▶ AVAILABLE DATA

--- Begin ---

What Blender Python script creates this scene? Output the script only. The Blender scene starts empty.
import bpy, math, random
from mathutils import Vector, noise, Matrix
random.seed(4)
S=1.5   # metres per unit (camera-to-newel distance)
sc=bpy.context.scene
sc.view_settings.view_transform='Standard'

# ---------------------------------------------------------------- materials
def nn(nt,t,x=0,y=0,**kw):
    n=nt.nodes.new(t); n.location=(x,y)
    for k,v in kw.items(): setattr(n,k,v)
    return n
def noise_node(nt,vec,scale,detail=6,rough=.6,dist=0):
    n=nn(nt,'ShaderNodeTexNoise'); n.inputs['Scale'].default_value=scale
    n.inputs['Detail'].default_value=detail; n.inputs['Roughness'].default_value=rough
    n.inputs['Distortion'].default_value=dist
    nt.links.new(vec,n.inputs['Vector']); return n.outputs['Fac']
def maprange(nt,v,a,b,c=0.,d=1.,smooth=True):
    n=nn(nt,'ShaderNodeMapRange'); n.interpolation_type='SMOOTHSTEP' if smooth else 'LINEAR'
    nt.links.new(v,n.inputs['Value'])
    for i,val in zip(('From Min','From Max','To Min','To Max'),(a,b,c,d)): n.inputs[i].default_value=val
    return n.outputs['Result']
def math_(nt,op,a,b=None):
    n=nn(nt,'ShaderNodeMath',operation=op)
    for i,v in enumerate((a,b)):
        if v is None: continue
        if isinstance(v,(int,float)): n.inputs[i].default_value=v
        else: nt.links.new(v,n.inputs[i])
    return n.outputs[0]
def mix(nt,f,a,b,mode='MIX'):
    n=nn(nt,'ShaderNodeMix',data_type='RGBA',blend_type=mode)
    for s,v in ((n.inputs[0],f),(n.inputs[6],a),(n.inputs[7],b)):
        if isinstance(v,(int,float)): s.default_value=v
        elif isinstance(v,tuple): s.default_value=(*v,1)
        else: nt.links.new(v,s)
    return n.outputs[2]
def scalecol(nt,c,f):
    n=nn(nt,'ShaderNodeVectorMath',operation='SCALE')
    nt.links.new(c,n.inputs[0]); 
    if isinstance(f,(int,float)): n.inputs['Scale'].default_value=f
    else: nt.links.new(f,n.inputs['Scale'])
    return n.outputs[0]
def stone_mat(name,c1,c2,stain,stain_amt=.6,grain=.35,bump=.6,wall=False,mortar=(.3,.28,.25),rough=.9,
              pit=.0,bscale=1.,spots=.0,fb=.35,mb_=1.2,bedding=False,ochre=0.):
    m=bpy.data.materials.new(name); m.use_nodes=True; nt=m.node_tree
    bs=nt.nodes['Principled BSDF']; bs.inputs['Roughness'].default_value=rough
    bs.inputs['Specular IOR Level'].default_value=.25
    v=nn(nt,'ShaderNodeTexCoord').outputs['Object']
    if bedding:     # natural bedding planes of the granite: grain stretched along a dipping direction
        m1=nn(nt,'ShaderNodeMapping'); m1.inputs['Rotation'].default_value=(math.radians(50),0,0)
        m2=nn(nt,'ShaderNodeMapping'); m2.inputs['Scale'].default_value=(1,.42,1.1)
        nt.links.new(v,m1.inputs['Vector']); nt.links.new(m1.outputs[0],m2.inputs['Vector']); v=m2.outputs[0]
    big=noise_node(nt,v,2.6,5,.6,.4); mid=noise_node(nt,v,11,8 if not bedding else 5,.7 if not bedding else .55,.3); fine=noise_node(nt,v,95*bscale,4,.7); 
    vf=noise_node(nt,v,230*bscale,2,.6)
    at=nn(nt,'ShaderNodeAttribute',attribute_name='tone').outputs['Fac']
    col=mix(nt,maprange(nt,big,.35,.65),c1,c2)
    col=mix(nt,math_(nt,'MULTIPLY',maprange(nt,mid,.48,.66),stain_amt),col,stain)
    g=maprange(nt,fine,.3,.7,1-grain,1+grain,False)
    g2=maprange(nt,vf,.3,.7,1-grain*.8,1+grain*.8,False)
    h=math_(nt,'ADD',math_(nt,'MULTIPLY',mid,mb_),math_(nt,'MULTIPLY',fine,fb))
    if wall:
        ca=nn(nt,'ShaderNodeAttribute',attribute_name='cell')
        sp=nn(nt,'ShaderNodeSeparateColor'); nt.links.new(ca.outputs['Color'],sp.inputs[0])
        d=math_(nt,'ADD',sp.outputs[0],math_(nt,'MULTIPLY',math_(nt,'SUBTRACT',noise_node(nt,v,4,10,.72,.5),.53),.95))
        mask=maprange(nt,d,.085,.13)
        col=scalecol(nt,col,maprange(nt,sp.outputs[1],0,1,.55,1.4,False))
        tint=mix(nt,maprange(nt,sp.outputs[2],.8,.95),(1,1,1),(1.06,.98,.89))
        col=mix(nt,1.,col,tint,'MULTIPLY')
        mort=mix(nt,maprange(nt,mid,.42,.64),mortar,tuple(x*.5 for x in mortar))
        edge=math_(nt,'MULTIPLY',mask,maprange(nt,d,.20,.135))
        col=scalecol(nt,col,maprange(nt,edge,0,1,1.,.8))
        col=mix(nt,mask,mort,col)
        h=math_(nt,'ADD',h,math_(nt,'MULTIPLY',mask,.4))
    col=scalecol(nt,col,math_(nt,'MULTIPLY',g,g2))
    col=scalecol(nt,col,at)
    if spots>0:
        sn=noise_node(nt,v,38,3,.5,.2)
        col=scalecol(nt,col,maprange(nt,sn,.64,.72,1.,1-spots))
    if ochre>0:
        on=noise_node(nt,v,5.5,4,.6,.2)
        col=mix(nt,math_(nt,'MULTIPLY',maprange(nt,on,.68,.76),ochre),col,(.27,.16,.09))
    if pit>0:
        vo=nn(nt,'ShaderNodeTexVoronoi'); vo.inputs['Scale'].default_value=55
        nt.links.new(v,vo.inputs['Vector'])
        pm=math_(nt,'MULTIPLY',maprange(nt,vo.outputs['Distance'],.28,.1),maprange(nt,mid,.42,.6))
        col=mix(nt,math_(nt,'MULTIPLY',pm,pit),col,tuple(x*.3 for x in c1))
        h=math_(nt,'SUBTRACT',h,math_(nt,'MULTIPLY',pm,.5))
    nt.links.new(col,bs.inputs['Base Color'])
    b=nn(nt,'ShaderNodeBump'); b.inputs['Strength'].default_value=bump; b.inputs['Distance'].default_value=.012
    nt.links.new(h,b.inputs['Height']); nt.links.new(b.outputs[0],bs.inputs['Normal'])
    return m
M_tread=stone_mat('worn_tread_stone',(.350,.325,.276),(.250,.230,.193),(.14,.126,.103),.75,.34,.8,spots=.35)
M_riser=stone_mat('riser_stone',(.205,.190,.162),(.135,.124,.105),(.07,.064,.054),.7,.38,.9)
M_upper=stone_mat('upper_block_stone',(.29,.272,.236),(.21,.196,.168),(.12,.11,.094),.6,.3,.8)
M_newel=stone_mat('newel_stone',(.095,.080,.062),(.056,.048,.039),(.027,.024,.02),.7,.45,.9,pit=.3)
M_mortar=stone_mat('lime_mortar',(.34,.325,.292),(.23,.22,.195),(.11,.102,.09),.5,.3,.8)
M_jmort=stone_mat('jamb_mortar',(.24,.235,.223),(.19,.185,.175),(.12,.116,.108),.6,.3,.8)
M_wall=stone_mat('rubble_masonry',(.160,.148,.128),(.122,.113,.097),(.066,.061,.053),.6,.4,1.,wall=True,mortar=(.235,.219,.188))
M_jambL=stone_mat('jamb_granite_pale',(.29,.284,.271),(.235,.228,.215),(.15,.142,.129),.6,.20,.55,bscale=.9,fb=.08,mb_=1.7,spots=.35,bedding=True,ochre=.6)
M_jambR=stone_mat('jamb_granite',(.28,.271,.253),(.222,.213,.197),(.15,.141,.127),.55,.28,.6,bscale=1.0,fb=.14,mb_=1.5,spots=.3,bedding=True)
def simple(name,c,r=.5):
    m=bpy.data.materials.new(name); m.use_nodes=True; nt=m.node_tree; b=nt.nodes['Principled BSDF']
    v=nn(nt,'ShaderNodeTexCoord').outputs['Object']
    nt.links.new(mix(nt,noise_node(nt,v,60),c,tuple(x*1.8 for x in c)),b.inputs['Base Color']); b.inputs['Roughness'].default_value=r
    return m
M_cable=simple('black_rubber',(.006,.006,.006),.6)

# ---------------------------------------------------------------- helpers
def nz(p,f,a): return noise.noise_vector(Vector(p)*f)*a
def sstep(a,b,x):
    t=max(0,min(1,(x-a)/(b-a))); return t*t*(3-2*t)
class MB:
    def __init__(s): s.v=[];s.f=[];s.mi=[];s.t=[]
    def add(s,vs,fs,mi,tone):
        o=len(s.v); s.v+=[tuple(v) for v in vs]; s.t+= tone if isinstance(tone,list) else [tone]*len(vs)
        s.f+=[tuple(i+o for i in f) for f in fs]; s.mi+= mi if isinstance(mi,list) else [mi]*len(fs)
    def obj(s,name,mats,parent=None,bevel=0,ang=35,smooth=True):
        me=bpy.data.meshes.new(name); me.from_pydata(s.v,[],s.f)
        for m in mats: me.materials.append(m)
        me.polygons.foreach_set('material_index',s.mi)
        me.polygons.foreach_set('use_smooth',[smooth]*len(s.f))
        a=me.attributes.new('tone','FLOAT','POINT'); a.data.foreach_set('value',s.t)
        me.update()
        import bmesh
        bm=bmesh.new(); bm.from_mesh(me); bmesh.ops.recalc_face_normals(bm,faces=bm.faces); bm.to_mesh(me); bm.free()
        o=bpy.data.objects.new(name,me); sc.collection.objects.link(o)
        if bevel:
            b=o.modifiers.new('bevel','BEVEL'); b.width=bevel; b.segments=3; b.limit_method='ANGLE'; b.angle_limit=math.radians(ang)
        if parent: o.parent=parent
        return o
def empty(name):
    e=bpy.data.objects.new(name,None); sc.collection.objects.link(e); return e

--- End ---

▶ CHALLENGE
Everything from the first line above up to and including the line that contains "sc.view_settings.view_transform='Standard'" should be printed exactly; please print only that.

▶ EXPECTED OUTPUT
What Blender Python script creates this scene? Output the script only. The Blender scene starts empty.
import bpy, math, random
from mathutils import Vector, noise, Matrix
random.seed(4)
S=1.5   # metres per unit (camera-to-newel distance)
sc=bpy.context.scene
sc.view_settings.view_transform='Standard'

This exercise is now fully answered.